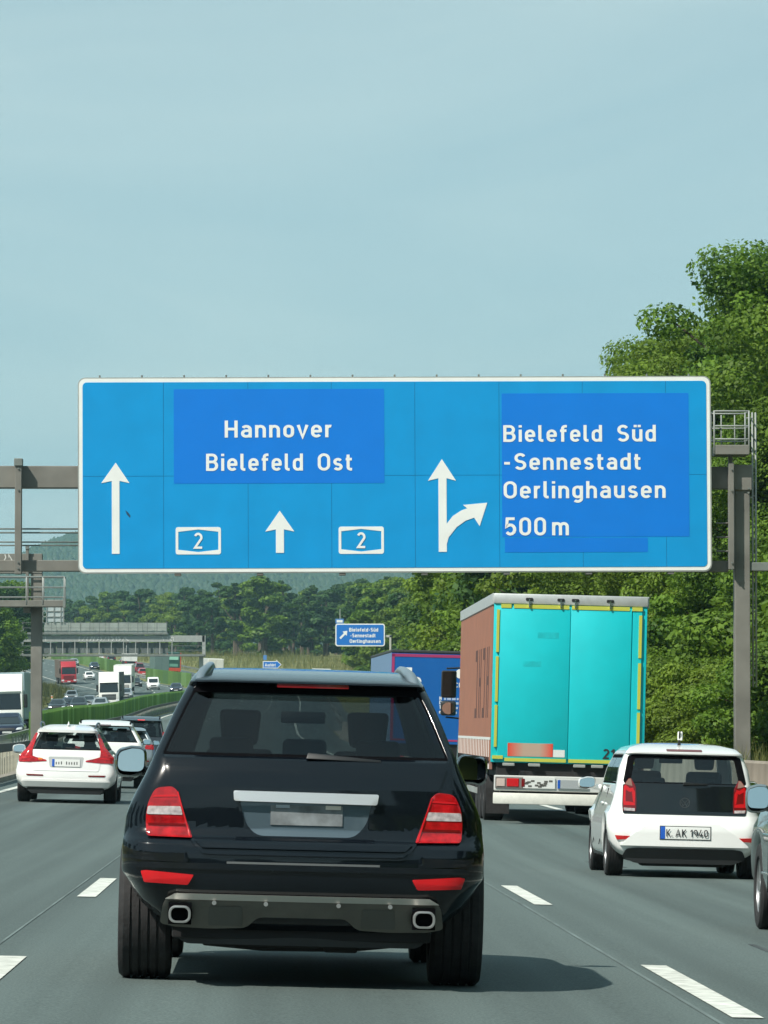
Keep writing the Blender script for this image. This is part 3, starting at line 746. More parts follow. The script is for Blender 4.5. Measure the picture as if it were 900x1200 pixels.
MB().box(ox(440), px_+.12, .1, .35, oz(747), oz(744.3)).build('arm', MATS['pale_steel'], ex, .02, 1)
MB().tube([(ox(398.5), .05, oz(731)), (ox(398.5), .05, oz(714))], .06, 6).build('mast', GALV, ex)
nt = plate('number_plate', rrect(ox(393.2), ox(402.8), oz(731), oz(725.3), .05), -.06, 0, mat('exit_plate_blue', (.08,.22,.5), .5), ex)
MB().box(ox(394.6), ox(401.4), -.075, -.062, oz(729.6), oz(726.8)).build('number_field', SIGN_WHITE, ex)
D5 = 700.0; s5 = F/D5; c = at(318, 784, D5)
af = empty('exit_arrow_sign', Vector((c.x, c.y, gz(c.x, D5))), label='small blue arrow shaped exit sign on the grass far ahead', cat='road sign')
dz = c.z-af.location.z
plate('border', [((a-318)/s5, dz+(784-b)/s5) for a, b in ((308,775),(323.5,775),(324,773.5),(330,779),(324,784.5),(323.5,783.3),(308,783.3))], -.05, .03, SIGN_WHITE, af)
plate('face', [((a-318)/s5, dz+(784-b)/s5) for a, b in ((308.8,775.8),(324,775.8),(324.4,774.8),(329,779),(324.4,783.2),(324,782.5),(308.8,782.5))], -.06, -.04, mat('exit_blue', (.004,.15,.52), .5), af)
text_obj('A', (310.5-318)/s5, dz+(784-781.2)/s5, 3.6/s5, 2.5/s5, -.07, SIGN_WHITE, af, weight=.2)
text_obj('usfahrt'.replace('w','v'), (313.6-318)/s5, dz+(784-781.2)/s5, 3.6/s5, 9.5/s5, -.07, SIGN_WHITE, af, weight=.2)
for px in (310.5, 321): MB().tube([((px-318)/s5, .05, -.3), ((px-318)/s5, .05, dz+.1+(784-(764 if px < 315 else 776))/s5)], .05, 6).build('pole', GALV, af)
plate('number_plate', rrect((308.6-318)/s5, (312.6-318)/s5, dz+(784-773.5)/s5, dz+(784-768)/s5, .03), -.03, .03, MATS['exit_plate_blue'], af)

# ------------------------------------------------------------------ car bodies
def self_split(V, fs, key, root, m, out):
    if not fs: return
    used = sorted({i for f in fs for i in f}); ix = {v: j for j, v in enumerate(used)}
    me = bpy.data.meshes.new(key); me.from_pydata([V[i] for i in used], [], [tuple(ix[i] for i in f) for f in fs])
    bm = bmesh.new(); bm.from_mesh(me); bmesh.ops.recalc_face_normals(bm, faces=bm.faces); bm.faces.ensure_lookup_table(); f = bm.faces[0]
    if f.normal.x*f.calc_center_median().x < 0: bmesh.ops.reverse_faces(bm, faces=bm.faces)
    bm.to_mesh(me); bm.free(); finish(me, True, 48); out[key] = link(key, me, root, m)
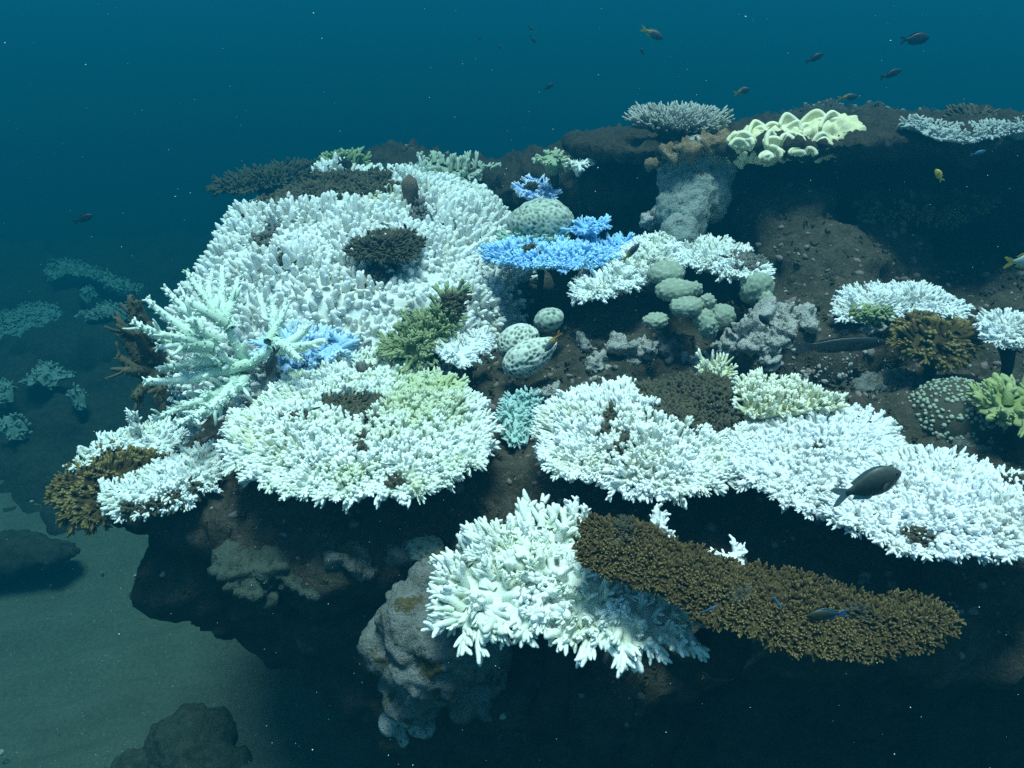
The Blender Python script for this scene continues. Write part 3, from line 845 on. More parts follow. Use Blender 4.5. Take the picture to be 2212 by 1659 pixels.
H1, H2, H3 = (492, 705, 2.02), (470, 755, 1.96), (585, 752, 2.02)
stag('staghorn_coral', 'mint white staghorn coral with long antler branches at left', 'coral', (535, 795, 2.08),
     [(490, 700, 2.02), (470, 760, 1.96), (600, 745, 2.02),
      (405, 588, 2.06, H1), (448, 605, 2.12, H1), (476, 575, 2.18, H1), (520, 600, 2.2, H1), (398, 645, 1.98, H1),
      (312, 637, 1.92, H2), (355, 625, 1.96, H2), (288, 692, 1.88, H2), (318, 716, 1.86, H2), (345, 748, 1.88, H2), (410, 690, 1.90, H2),
      (310, 826, 1.90), (340, 795, 1.96), (395, 780, 1.92),
      (622, 655, 2.1, H3), (585, 640, 2.14, H3), (665, 700, 2.06, H3), (700, 742, 2.0, H3), (650, 775, 1.96, H3)], MINT)
stag('staghorn_coral', 'white staghorn spray drooping over the ledge below the mint antlers', 'coral', (520, 815, 2.06),
     [(345, 905, 1.92), (385, 918, 1.88), (362, 890, 1.95), (420, 905, 1.88), (455, 880, 1.90), (480, 872, 1.92), (440, 850, 1.95), (395, 880, 1.92), (500, 850, 1.95)], MINT, twigs=8)
stag('staghorn_stub', 'white antler stub standing in the gloom behind the brown table', 'coral', (1592, 1215, 1.50),
     [(1585, 1165, 1.50), (1535, 1188, 1.48), (1612, 1185, 1.50), (1560, 1198, 1.5)], WHITE, r0=.008, twigs=1, twl=(.012, .022))
stag('staghorn_stub', 'pale forked sprig at the back edge of the front thicket', 'coral', (1250, 1140, 1.62),
     [(1235, 1085, 1.62), (1252, 1082, 1.62), (1268, 1092, 1.62), (1240, 1100, 1.6)], WHITE, r0=.009, twigs=4, twl=(.014, .026))
stag('staghorn_stub', 'white sprigs poking out behind the top of the brown table', 'coral', (1425, 1150, 1.52),
     [(1432, 1108, 1.52), (1415, 1098, 1.5), (1448, 1150, 1.5), (1440, 1128, 1.5), (1455, 1168, 1.48)], WHITE, r0=.008, twigs=4, twl=(.014, .026))
stag('dead_staghorn', 'dark dead staghorn branches in the murk left of the mint antlers', 'coral', (340, 800, 2.35),
     [(283, 640, 2.3), (250, 688, 2.3), (300, 650, 2.3), (262, 720, 2.3), (255, 770, 2.3), (300, 720, 2.25), (270, 800, 2.25), (290, 860, 2.25), (320, 700, 2.3), (345, 850, 2.2)], DEAD, r0=.018, twigs=10, twl=(.04, .08))
stag('staghorn_stub', 'tiny white sprig at the edge of the left drop', 'coral', (290, 925, 2.12),
     [(281, 884, 2.1), (292, 890, 2.1), (285, 905, 2.1)], WHITE, r0=.008, twigs=2, twl=(.01, .02))

# corymbose bush on the shelf top
def bush(name, label, base, top_pts, mat, n=130, r=.11, L=(.07, .12)):
    B0 = at(*base); root = thing(name, label, 'coral', B0)
    a = rng.uniform(0, 6.283, n); q = np.sqrt(rng.uniform(0, 1, n))
    top = B0 + np.stack([np.cos(a) * q * top_pts[0], np.sin(a) * q * top_pts[1], top_pts[2] * (1 - .25 * q ** 2) * rng.uniform(.85, 1.1, n)], 1)
    st = B0 + np.stack([np.cos(a) * q * top_pts[0] * .5, np.sin(a) * q * top_pts[1] * .5, np.zeros(n) + q * top_pts[2] * .35], 1)
    d = top - st; ln = np.linalg.norm(d, axis=1)
    emit(root, T_FORK, st, nrm(d), ln * .62, ln, mat, 70)
    g = Geo(); g.tube([(0, 0, -.06), (0, 0, 0), (0, 0, .03)], [.05, .045, .03], 9, 0, 0, .15)
    A_ = g.arrays(); link('foot', mesh_from('foot', A_[0], A_[1], M_DARKROCK, A_[2]), root)
BUSHM = coral_mat('half_dead_bush', (.12, .125, .095), (.62, .66, .64), tip_pow=2.4, blot=(.25, .25, .18), blot_amt=.5)
bush('table_coral', 'spiky half dead cup coral perched on top of the dark shelf', (1462, 303, 2.62), (.168, .15, .10), BUSHM, 190)

# ------------------------------------------------------------------ rocks and dead shelf
def rock(name, label, cat, blobs, mat, voxel=.014, amp=(.02, .02, .006), group=None, seed=0.0, fs=1.0):
    """blobs: (px, py, d, rx, ry, rz[, rotz])"""
    B = []
    for b in blobs:
        P = at(b[0], b[1], b[2]) if b[2] else drop(b[0], b[1])[0]
        B.append((tuple(P), tuple(b[3:6]), *(b[6:])))
    me = blob_mesh(name, B, voxel, mat, amp, seed, fs)
    c = Vector(B[0][0])
    me.transform(Matrix.Translation(-c))
    o = link(name, me, None, c)
    if label: tag(o, label, cat, group)
    return o
SHELF = [(px, 0, d, rx, .46, rz, 0, -math.radians(10)) for px, d, rx, rz in
         [(1330, 2.95, .16, .022), (1420, 2.9, .20, .028), (1520, 2.85, .22, .034), (1640, 2.8, .24, .04), (1760, 2.76, .26, .046), (1880, 2.72, .26, .055), (2000, 2.7, .28, .055), (2130, 2.68, .30, .055), (2290, 2.66, .32, .055), (2450, 2.66, .3, .06)]]
SHELF += [(px + 20, 0, d + .42, rx * 1.15, .40, .04, 0, -math.radians(10)) for (px, _, d, rx, *q) in SHELF[1:]]
SHELF = [(px, 312 - (px - 1330) * .034 if px < 1900 else 291, *r) for (px, _, *r) in SHELF]
rock('dead_table_shelf', 'dark overhanging shelf of dead table coral above the cave at upper right', 'dead coral', SHELF, M_DARKROCK, .013, (.022, .022, .012), fs=2.2)
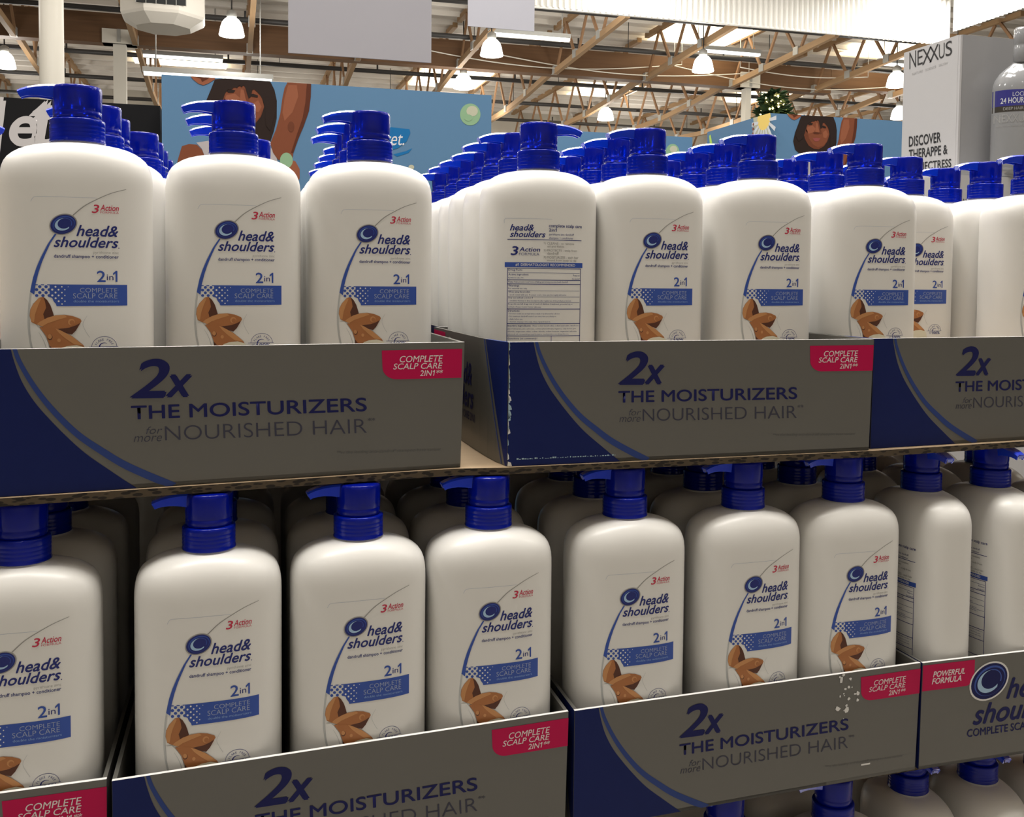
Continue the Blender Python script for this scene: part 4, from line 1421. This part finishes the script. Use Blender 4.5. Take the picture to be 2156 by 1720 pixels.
wb = empty('hair_care_bottle', (at(2147, 200, YN - 0.060).x, YN - 0.060, NB_), R(-28))
tag(wb, 'clear wrapped grey bottle with violet label standing against white carton with painted shade', 'bottle')
mb = MB()
prof = []
bh = at(2100, 60, YN - 0.037).z - NB_
k = bh / 0.236
for r, z in ((0.054, 0.0), (0.0605, 0.004), (0.061, 0.02), (0.061, 0.137), (0.0595, 0.145), (0.055, 0.154), (0.046, 0.164), (0.033, 0.172), (0.022, 0.178), (0.0165, 0.182)):
    prof.append((r, z * k))
vs, fs = [], []
nseg = 48
for r, z in prof:
    for j in range(nseg):
        a = 2 * PI * j / nseg
        vs.append((r * math.cos(a), r * 0.62 * math.sin(a), z))
for i in range(len(prof) - 1):
    for j in range(nseg):
        fs.append((i * nseg + j, i * nseg + (j + 1) % nseg, (i + 1) * nseg + (j + 1) % nseg, (i + 1) * nseg + j))
fs += [tuple(reversed(range(nseg))), tuple((len(prof) - 1) * nseg + j for j in range(nseg))]
mb.add(vs, fs, 0, True)
mb.build('body', m_wrap, wb)
mb = MB()
mb.lathe([(0.0150, 0.181 * k), (0.0165, 0.183 * k), (0.0165, 0.205 * k), (0.0155, 0.207 * k), (0.0155, 0.210 * k), (0.0165, 0.212 * k), (0.0160, 0.232 * k), (0.0130, 0.236 * k)], 28)
mb.build('cap', m_wrap, wb)
A = Art()
zt = 0.136 * k
A.rect(-0.0606, 0.0606, zt - 0.037, zt, 0, 1)
A.rect(-0.0606, 0.0606, zt - 0.050, zt - 0.037, 1, 1)
A.text('LOCKS IN', -0.024, 0.024, zt - 0.006, zt - 0.0155, 2, 2, -0.008)
A.text('24 HOUR MOISTURE', -0.047, 0.056, zt - 0.0185, zt - 0.0310, 2, 2, 0.014)
A.text('DEEP HAIR HYDRATION', -0.042, 0.052, zt - 0.0400, zt - 0.0465, 3, 2, 0.0)
A.text('NEXXUS', -0.058, 0.010, zt - 0.056, zt - 0.075, 3, 2, -0.004)
A.text('NEW YORK SALON CARE', -0.054, 0.008, zt - 0.0815, zt - 0.0850, 3, 2, 0.0)


def wrap_front(x, z, l):
    r = 0.061
    for i in range(len(prof) - 1):
        if prof[i][1] <= z <= prof[i + 1][1]:
            t = (z - prof[i][1]) / (prof[i + 1][1] - prof[i][1])
            r = prof[i][0] + (prof[i + 1][0] - prof[i][0]) * t
    t = min(abs(x) / r, 0.995)
    return (x, -r * 0.62 * math.sqrt(1 - t * t) - 0.0002 - 0.0001 * l, z)


mb = MB()
A.into(mb, wrap_front, 0, 0.004)
mb.build('label', [m_plab, m_clab, m_pwhite, m_inkg], wb)

# ------------------------------------------------------------------ lit tree far behind
tp = at(1628, 196, 9.0)
tr = empty('christmas_tree', (tp.x, 9.0, 0))
tag(tr, 'green tree top with small warm lights peeking over the blue carton', 'tree')
H = tp.z
mb = MB()
mb.lathe([(0.08, 0), (0.04, H * 0.8), (0.01, H)], 10)
mb.build('trunk', m_web, tr)
rnd = random.Random(4)
mb = MB()
for k in range(2600):
    h = rnd.uniform(0.25, 1.0) ** 0.8
    rad = (1.02 - h) * 1.1 + 0.05
    a = rnd.uniform(0, 2 * PI)
    r = rad * (0.35 + 0.65 * rnd.random())
    c = Vector((r * math.cos(a), r * math.sin(a), h * H))
    d = Vector((math.cos(a) + rnd.uniform(-.5, .5), math.sin(a) + rnd.uniform(-.5, .5), rnd.uniform(-0.5, 0.5))).normalized() * 0.11
    s = d.cross(Vector((rnd.uniform(-1, 1), rnd.uniform(-1, 1), 1))).normalized() * 0.018
    mb.add([c - d - s, c - d + s, c + d * 0.6 + s, c + d, c + d * 0.6 - s], [(0, 1, 2, 3, 4)], 0)
mb.build('needles', mat('tree_green', (0.035, 0.075, 0.03), 0.7), tr)['kind'] = 'stuff'
mb = MB()
for k in range(90):
    h = rnd.uniform(0.72, 0.99)
    rad = ((1.02 - h) * 1.1 + 0.05) * 1.0
    a = rnd.uniform(PI, 2 * PI)
    mb.lathe([(0.004, -0.012), (0.012, 0.0), (0.004, 0.012)], 6, 0, rad * math.cos(a), rad * math.sin(a))
    mb.v[-18:] = [(x, y, z + h * H) for x, y, z in mb.v[-18:]]
mb.build('light_string', mat('tree_light', (1, 0.8, 0.4), 0.4, emit=(1.0, 0.72, 0.3), estr=12.0), tr)['kind'] = 'stuff'

for o in (o_front, o_back):
    bpy.data.objects.remove(o)
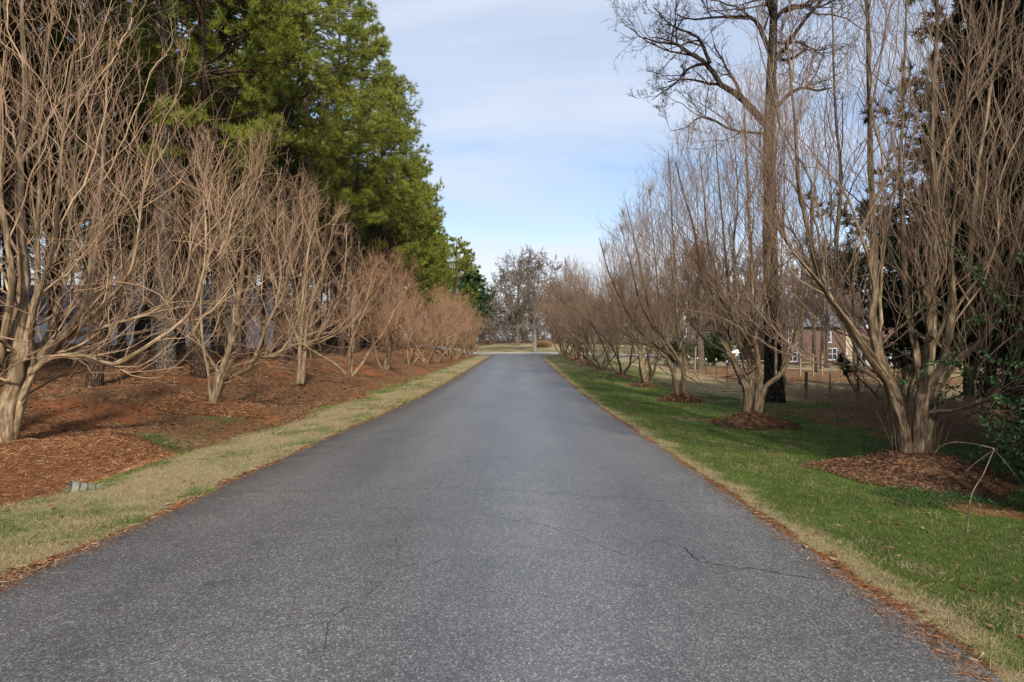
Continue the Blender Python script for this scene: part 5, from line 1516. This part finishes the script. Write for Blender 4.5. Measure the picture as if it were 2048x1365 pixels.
def leaves(seed, n, x0, x1, y0, y1, size=(.03, .075), onmulch=.8):
    rng = np.random.default_rng(seed)
    X, Y = scatter(rng, n, x0, x1, y0, y1, 1.5)
    mu, gr, cl = zone_masks(X, Y)
    keep = rng.random(len(X)) < np.clip(mu, 1 - onmulch, 1)
    keep &= (X < RL + .15) | (X > RR_ - .12)
    X, Y = X[keep], Y[keep]; N = len(X)
    P = np.column_stack([X, Y, ground_z(X, Y) + .018])
    # lobed outline: eight points round a bent midrib
    th = np.arange(10) * 2 * math.pi / 10
    rad = np.array([1, .55, .85, .45, .8, .5, .8, .45, .85, .55])
    s = rng.uniform(*size, N) * np.clip(Y / 12, 1, 2.2)
    a = rng.uniform(0, 6.28, N)
    lx = rad * np.cos(th); ly = rad * np.sin(th) * .68
    curl = rng.uniform(-.1, .55, N)
    Xl = s[:, None] * (lx[None] * np.cos(a)[:, None] - ly[None] * np.sin(a)[:, None])
    Yl = s[:, None] * (lx[None] * np.sin(a)[:, None] + ly[None] * np.cos(a)[:, None])
    Zl = s[:, None] * (curl[:, None] * (ly[None] ** 2) * 1.4 + rng.normal(0, .22, N)[:, None] * lx[None] + rng.normal(0, .06, (N, 10)))
    V = P[:, None, :] + np.stack([Xl, Yl, Zl], -1)
    V = np.concatenate([P[:, None, :], V], 1)
    i = np.arange(10)
    tri = np.stack([np.zeros(10, int), 1 + i, 1 + (i + 1) % 10], 1)
    Tt = (np.arange(N)[:, None, None] * 11 + tri[None]).reshape(-1, 3)
    pal = np.array([(.20, .095, .045), (.13, .060, .032), (.27, .145, .075), (.09, .045, .026), (.34, .20, .12), (.26, .095, .035)])
    C = pal[rng.integers(6, size=N)] * rng.uniform(.7, 1.2, (N, 1))
    return make_mesh('leaf_litter', V.reshape(-1, 3), tris=Tt, mat=M['litter'], attrs={'Col': ('FLOAT_COLOR', np.repeat(np.concatenate([C, np.ones((N, 1))], 1), 11, axis=0))})
o = link('leaf_litter', leaves(81, 15000, -16, RL, 3.6, 30, size=(.02, .055), onmulch=.95)); tag(o, 'brown fallen leaves on the left bank', 'fallen leaves', None, 'stuff')
o = link('leaf_litter', leaves(82, 9000, RR_, 12, 3.6, 26, size=(.018, .05), onmulch=.90)); tag(o, 'brown fallen leaves on the right lawn', 'fallen leaves', None, 'stuff')

# leafy weeds near the right mound and under the cedars
def weeds(seed, boxes, L=.022):
    rng = np.random.default_rng(seed)
    A = []
    for (cx, cy, rx, ry_, n) in boxes:
        a = rng.uniform(0, 6.28, n); r = np.sqrt(rng.random(n))
        A.append(np.column_stack([cx + rx * r * np.cos(a), cy + ry_ * r * np.sin(a)]))
    A = np.concatenate(A); N = len(A)
    h = rng.uniform(.01, .09, N) * (.4 + fbm(A[:, 0], A[:, 1], 4, 3, 2) * 1.3)
    pos = np.column_stack([A, ground_z(A[:, 0], A[:, 1]) + h])
    d = unit(np.column_stack([rng.normal(0, 1, (N, 2)), rng.uniform(-.1, .8, N)]))
    s = unit(np.cross(d, [0, 0, 1.0])) * L * .42
    k = rng.uniform(.7, 1.5, (N, 1)); hd = d * L * k
    V = np.stack([pos, pos + hd * .5 + s * k, pos + hd, pos + hd * .5 - s * k], 1).reshape(-1, 3)
    t = rng.random((N, 1))
    C = np.array((.022, .060, .016)) * (1 - t) + np.array((.070, .145, .040)) * t
    o = link('weeds', make_mesh('weeds', V, quads=np.arange(N * 4).reshape(N, 4), mat=M['leaves'], attrs={'Col': ('FLOAT_COLOR', np.repeat(np.concatenate([C, np.ones((N, 1))], 1), 4, axis=0))}))
    return tag(o, 'small leafed green weeds around the right mulch mound and below the cedars', 'weeds', None, 'stuff')
weeds(91, [(5.3, 8.5, .9, .40, 2400), (4.7, 8.0, .35, .2, 500), (6.9, 8.0, .8, .5, 5000), (9.3, 13.0, 2.6, 2.4, 16000), (7.6, 11.2, 1.4, 1.2, 5000), (6.2, 6.6, 1.2, .8, 3500)])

■ Exercise objective ■
Restate word for word only the lines from where the entries begin through the one with "-.03, .03, MATS['exit_plate_blue'], af)"; omit the pictures.

■ Task solution ■
Keep writing the Blender script for this image. This is part 3, starting at line 746. More parts follow. The script is for Blender 4.5. Measure the picture as if it were 900x1200 pixels.
MB().box(ox(440), px_+.12, .1, .35, oz(747), oz(744.3)).build('arm', MATS['pale_steel'], ex, .02, 1)
MB().tube([(ox(398.5), .05, oz(731)), (ox(398.5), .05, oz(714))], .06, 6).build('mast', GALV, ex)
nt = plate('number_plate', rrect(ox(393.2), ox(402.8), oz(731), oz(725.3), .05), -.06, 0, mat('exit_plate_blue', (.08,.22,.5), .5), ex)
MB().box(ox(394.6), ox(401.4), -.075, -.062, oz(729.6), oz(726.8)).build('number_field', SIGN_WHITE, ex)
D5 = 700.0; s5 = F/D5; c = at(318, 784, D5)
af = empty('exit_arrow_sign', Vector((c.x, c.y, gz(c.x, D5))), label='small blue arrow shaped exit sign on the grass far ahead', cat='road sign')
dz = c.z-af.location.z
plate('border', [((a-318)/s5, dz+(784-b)/s5) for a, b in ((308,775),(323.5,775),(324,773.5),(330,779),(324,784.5),(323.5,783.3),(308,783.3))], -.05, .03, SIGN_WHITE, af)
plate('face', [((a-318)/s5, dz+(784-b)/s5) for a, b in ((308.8,775.8),(324,775.8),(324.4,774.8),(329,779),(324.4,783.2),(324,782.5),(308.8,782.5))], -.06, -.04, mat('exit_blue', (.004,.15,.52), .5), af)
text_obj('A', (310.5-318)/s5, dz+(784-781.2)/s5, 3.6/s5, 2.5/s5, -.07, SIGN_WHITE, af, weight=.2)
text_obj('usfahrt'.replace('w','v'), (313.6-318)/s5, dz+(784-781.2)/s5, 3.6/s5, 9.5/s5, -.07, SIGN_WHITE, af, weight=.2)
for px in (310.5, 321): MB().tube([((px-318)/s5, .05, -.3), ((px-318)/s5, .05, dz+.1+(784-(764 if px < 315 else 776))/s5)], .05, 6).build('pole', GALV, af)
plate('number_plate', rrect((308.6-318)/s5, (312.6-318)/s5, dz+(784-773.5)/s5, dz+(784-768)/s5, .03), -.03, .03, MATS['exit_plate_blue'], af)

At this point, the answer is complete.